Un récit de Gilles Bilodeau
En 1947, je mettais les pieds à l’école du village de Debden en Saskatchewan pour la première fois, une école qui regroupait environ cent cinquante élèves francophones, anglophones et métis. L’enseignement se faisait en anglais, sauf pour une heure de français et une demi-heure de catéchisme en fin journée pour les francophones. Même si je ne parlais pas anglais à mon arrivée à l’école, les religieuses francophones rendaient le passage du français à l’anglais relativement facile.
Nous habitions sur une ferme à cinq milles de l’école. Le trajet pour s’y rendre et pour y revenir avec une voiture tirée par un cheval ne posait pas de problème, mais dans notre cas, le cocher était mon frère Léonard de 8 ans qui débutait sa troisième année scolaire. Haut de mes six ans, j’étais fier de l’aider à s’occuper du cheval.
Le matin vers 7 h 30, notre père attelait Silver, une picouille de robe buckskin d’une vingtaine d’années qui avait appris à ne pas s’exciter pour un rien. Avec un aussi jeune garçon aux rênes, il ne fallait pas que le cheval parte à l’épouvante au moindre bruit.
Comme les élèves qui vivaient sur des fermes environnantes, nous laissions notre cheval dans une écurie à dix minutes de marche de l’école ; nous allions nourrir les chevaux sur l’heure du midi. À la sortie de l’école à 16 h, Léonard et moi attelions Silver à la voiture. Lui mettre la bride, le reculer entre les brancards, les fixer au collier et attacher les traits demandaient de la patience et un travail d’équipe parce que Silver n’avait aucune hâte de tirer la voiture pendant une heure pour se rendre chez nous.
Le trajet se faisait assez bien l’été. L’hiver posait un défi de taille. Debden est très au nord, aussi au nord que Radisson près de la baie James. Il y fait souvent un froid glacial. Les journées sont courtes de sorte que le matin quand nous partions pour l’école, il faisait encore nuit. Et nous revenions en fin d’après-midi dans la noirceur. Quand une tempête faisait rage, nous n’allions pas à l’école.
Je me souviens d’une effrayante tempête. Ce matin-là, tout semblait normal. Sur l’heure du midi, le temps se gâte. Vers 15 h, la directrice de l’école nous dit de partir avant que la neige ne s’accumule trop sur les sentiers que nous empruntions à travers les champs. Peu après notre départ, la noirceur est tombée.

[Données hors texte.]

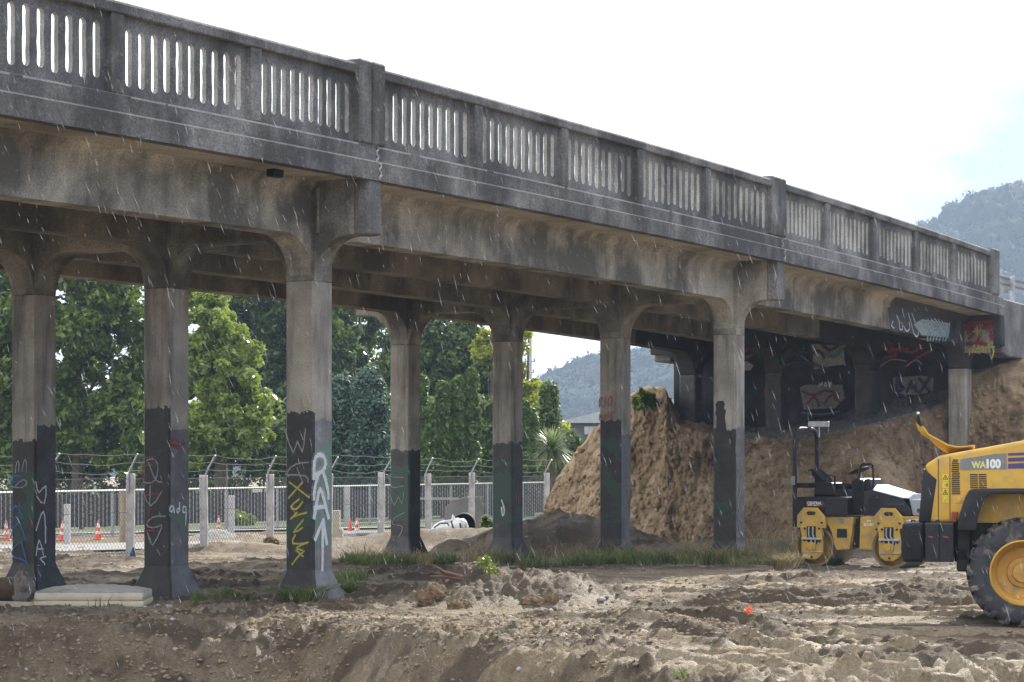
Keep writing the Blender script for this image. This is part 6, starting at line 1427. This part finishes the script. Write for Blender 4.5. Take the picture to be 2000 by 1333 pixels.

Un cheval avec ses grands yeux voit très bien dans le noir, sauf quand la neige soufflée par un fort vent l’aveugle. Il doit alors se diriger avec ses pattes qui repèrent le sentier, ce qui ralentit de beaucoup sa course. Pendant cette fameuse tempête, le trajet qui prenait habituellement une heure en a pris deux heures et demie. De plus, nous étions totalement à la merci de Silver pour nous ramener chez nous puisqu’il était impossible à Léonard de voir où nous allions.
Nos parents étaient inquiets, mais ils ne pouvaient pas venir à notre rencontre avec l’auto de la famille parce que la route n’était pas déblayée l’hiver. Il était près de 18 h quand Silver s’est soudainement arrêté. En ouvrant la porte de notre petite caboose, nous avons aperçu la lumière d’une fenêtre de notre maison. Après plus de deux heures passées dans le noir, près du petit poêle qui nous tenait au chaud, nous étions de retour dans le confort de la maison. Papa a conduit Silver à l’étable. Notre bon cheval s’était mérité une double portion d’avoine.
Pour certains, il est difficile de comprendre que des parents confiaient à un garçon de huit ans l’entière responsabilité d’atteler et de conduire un cheval sur une distance de cinq milles deux fois par jour. À l’époque, à Debden, la chose était tout à fait normale. Nous vivions depuis notre enfance avec les chevaux. Ils faisaient partie de notre quotidien. À huit ans, nous avions déjà travaillé aux foins avec les chevaux, étions montés à dos de cheval pour aller chercher les vaches dans une prairie à un mille et nous nous étions amusés le dimanche à faire des courses à cheval avec les petits voisins. Nous parlions aux chevaux et ils nous comprenaient.
Encore aujourd’hui, quand je croise un cheval, je le salue et lui parle un peu. S’il est de race Quarter Horse et de robe buckskin, je l’appelle Silver.